We drove on. A pit stop for a few deep knee bends to pump blood to the lower extremities, a visit to some visitor center plumbing, and a vending machine Diet Pepsi’s enlivening snap of artificial sweetener, and we were back at it, before long sailing past, that’s right, a huge Perdue Farms processing facility, almost as vast and nearly as gleaming as Tyson’s.

There, the acute employee shortage prompted them to station out front a flashing, generator-powered, highway-road-work-ahead type of eyeball-grabbing contraption on wheels, even more prominent than Tyson’s, asking, please, let us hire you.

There must be small businesses picking up some of the economic slack, one might wonder.

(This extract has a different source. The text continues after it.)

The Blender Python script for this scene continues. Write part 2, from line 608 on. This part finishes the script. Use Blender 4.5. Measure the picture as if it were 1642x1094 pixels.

But the only healthy one we passed on that long and compromised stretch was a Hispanic eatery, freshly, brightly, colorfully painted, with a series of artistically made signs set up in an enterprising effort to draw in customers, who had obligingly circled the establishment with their cars as they sat inside and shoveled it in, among the intake perhaps bits of local Perdue chicken, jerked and seasoned.  

No one wants a free-for-all. Of course there needs to be some semblance of order for those entering. But how can an economy as large and multifarious, as dynamic and resilient as this one function without the people to power it?

You’ve probably noticed that antiquity is all the rage. I’ve noticed one of its lessons: Closed societies fail; open societies thrive.